For Pinocchio, del Toro said he tried to make the style more lifelike by adding “unnecessary, inefficient gestures” of movement that exist in reality but rarely in animation. “In animation, everyone is very efficient. If they sit and grab a glass of water, they do it in four movements. In real life, we do it in eight and we usually kind of fuck it up. So I said: Let’s make things inefficient. [I think] particularly now, we need things that look like they were made by humans to recuperate the human spirit. I fucking hate perfection. I love things that look handmade. And stop-motion as true handmade, hand-carved cinema.”

The enemy, del Toro told the audience of mainly animation students, was not artificial intelligence, but good old corporate stupidity.
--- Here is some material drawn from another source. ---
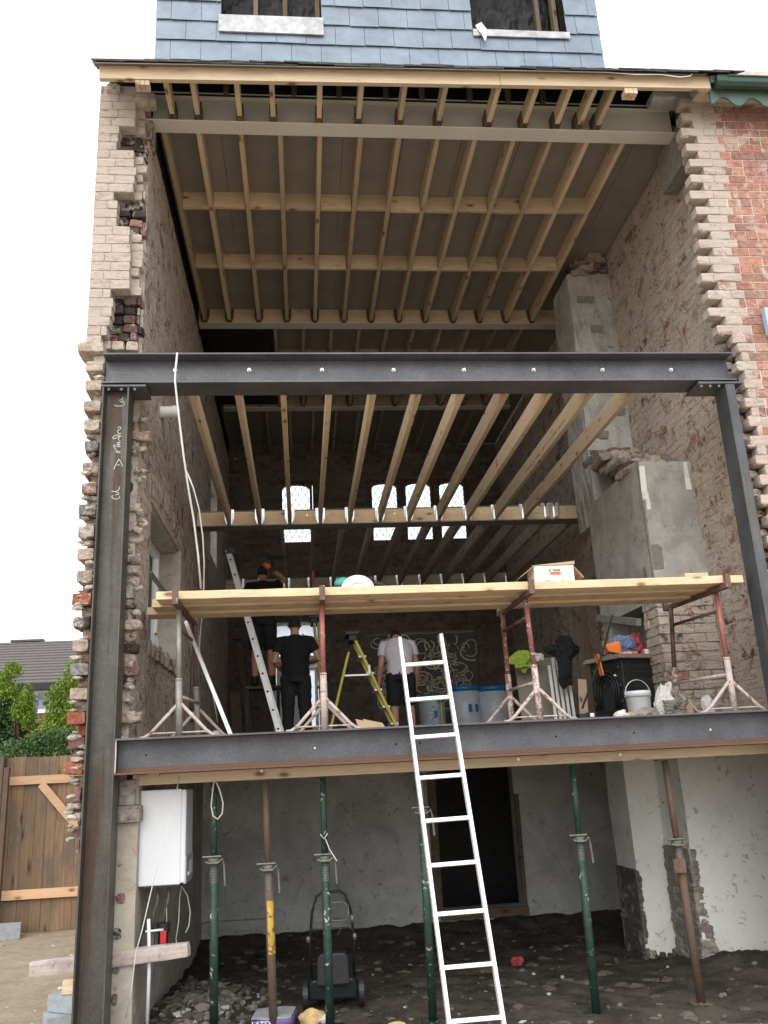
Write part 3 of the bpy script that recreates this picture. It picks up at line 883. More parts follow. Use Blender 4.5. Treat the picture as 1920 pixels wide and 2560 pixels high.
for k in range(3): lights(W3[0] + q * k + .04, W3[0] + q * (k + 1) - .04, 'b')
m = MB()
for k in (1, 2): m.box(W3[0] + q * k - .039, YB + .06, z_w0, W3[0] + q * k + .039, YB + .26, z_w1)
m.box(W3[0], YB + .06, z_w0, W3[0] + .039, YB + .26, z_w1); m.box(W3[1] - .039, YB + .06, z_w0, W3[1], YB + .26, z_w1)
m.build('window_mullion', 'oldwood_z', BW)
m = MB(); p = A(508, 991, Y=YB - .02); m.box(p.x - .02, YB - .03, p.z - .008, p.x + .02, YB - .005, p.z + .008)
m.build('painted_light_gap', 'white', BW)  # solid white chip painted in for daylight through a gap
# blind with swirl print
m = MB(); m.box(BL2[0], YB + .05, BL2[2], BL2[1], YB + .06, BL2[3] - .04)
b = m.build('patterned_blind', 'lino', BW)
m = MB(); r = random.Random(6); y = YB + .045
for k in range(85):
    cx, cz = r.uniform(BL2[0] + .12, BL2[1] - .12), r.uniform(BL2[2] + .1, BL2[3] - .15)
    rx, rz = r.uniform(.07, .20), r.uniform(.06, .17); t0 = r.uniform(0, 6.3); ext = r.uniform(2.6, 6.0); pts = []
    for j in range(22):
        t = t0 + ext * j / 21
        x_, z_ = cx + rx * math.cos(t) + .04 * (j / 21), cz + rz * math.sin(t)
        pts.append((min(max(x_, BL2[0] + .01), BL2[1] - .01), y, min(max(z_, BL2[2]), BL2[3] - .05)))
    w = r.uniform(.009, .018)
    m.tube(pts, [(w, .0015)] * 22, 6, up=(0, 1, 0)) if False else [m.bar(pts[j], pts[j + 1], .003, w * 1.7, up=(V(pts[j + 1]) - V(pts[j])).cross(V((0, 1, 0)))) for j in range(21)]
m.build('swirl_print', 'swirl', b)
# glazed entrance door
D = thing('entrance_door', 'white glazed entrance door with stained glass and brass handle, behind the man in black', 'door')
x0, x1, z0, z1 = DR; y = YB + .06; m = MB()
m.box(x0, y, z0, x0 + .055, y + .09, z1); m.box(x1 - .055, y, z0, x1, y + .09, z1); m.box(x0 + .055, y, z1 - .06, x1 - .055, y + .09, z1); m.box(x0 + .055, y, 3.66, x1 - .055, y + .09, 3.74)
m.build('door_frame', 'pvc', D, .004)
m = MB(); m.box(x0 + .055, y + .04, 3.74, x1 - .055, y + .046, z1 - .06); t = m.build('transom_pane', 'frost', D)
m = MB(); c = V((.09, y + .03, 3.97))
for k in range(9):
    a = 2.1 + k * .42; m.bar(c + V((.05 * math.cos(a), 0, .06 * math.sin(a))), c + V((.05 * math.cos(a + .42), 0, .06 * math.sin(a + .42))), .004, .022, up=(math.cos(a), 0, math.sin(a)))
m.build('red_glass_motif', 'frost_r', t)
m = MB(); a, b = x0 + .06, x1 - .06; gx0, gx1 = .09, .25
m = solid([a, a + .16, -.14, gx0, gx1, b], [y + .02, y + .06], [1.89, 2.35, 3.35, 3.62], lambda x, yy, z: 2.35 < z < 3.35 and (gx0 < x < gx1 or a + .16 < x < -.14))
dl = m.build('door_leaf', 'pvc', D, .004)
m = MB(); m.box(gx0, y + .035, 2.35, gx1, y + .04, 3.35); m.box(a + .16, y + .035, 2.35, -.14, y + .04, 3.35); m.build('glass_panel', 'frost', dl)
m = MB()
for zz in (3.05, 2.72, 2.5):
    m.ell((gx0 + .07, y + .028, zz), .035, .004, .05, 8, 6)
m.build('red_glass_motif', 'frost_r', dl)
m = MB()
for zz in (2.9, 2.62): m.ell((gx0 + .08, y + .028, zz), .02, .004, .07, 8, 6)
m.build('green_glass_motif', 'frost_g', dl)
hx = A(570, 1512, Y=YB).x; m = MB(); p = A(568, 1510, Y=y)
m.box(p.x - .02, y + .0, p.z - .11, p.x + .02, y + .012, p.z + .11); m.tube([(p.x, y, p.z + .06), (p.x, y - .05, p.z + .06), (p.x + .11, y - .055, p.z + .06)], .009, 10)
m.build('door_handle', 'brass', D)

# ---------------------------------------------------------------- floors and ceilings of the setting
m = MB()
for k in range(24):
    x = -1.29 + k * .2189
    m.box(x, .27, 1.862, x + .2149, 9.28, 1.884)
o = struct(m.build('floor', 'oldwood_y'))
m = MB()
for k in range(14): m.box(-1.2 + k * .4, .36, 1.68, -1.15 + k * .4, 9.28, 1.858)
tag(m.build('floor_joists', 'oldwood_y'), 'dark old joists hidden under the first floor boards above the cellar', 'joists')
m = MB(); xs_ = [-1.29 + .6075 * k for k in range(9)] + [XR - .02]
for a, b in zip(xs_, xs_[1:]):
    for (c, d) in ((.46, 2.2), (2.204, 4.1), (4.104, 6.5), (6.504, 9.28)): m.box(a, c, 7.694, b - .004, d, 7.712)
struct(m.build('ceiling', 'ply'))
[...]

“When people say they’re scared of AI, I say don’t be afraid of any intelligence; be afraid of stupidity. Every intelligence is artificial. Stupidity is natural. Completely, 100 percent natural, organic. Be afraid of stability. That’s the real enemy.” Referencing studio speech, he noted: “I think when somebody calls stories ‘content,’ when somebody says ‘pipeline,’ they’re using sewage language.”

Del Toro, quite a potty mouth himself, warned students that they will have to deal with a film industry “that is geared toward grinding out shit and destroying your art.” He noted that he still gets rejected, regularly, by the studios. “They still say no to me. In the last two months, they said no to five of my projects. So it doesn’t go away. Making movies is eating a sandwich of shit. There’s always shit, just sometimes you get a little more bread with yours. The rate of productivity against your efforts will remain frustratingly difficult, and frustratingly long. And you will always encounter assholes. But have faith in the stories you want to tell and wait until someone wants to buy them.”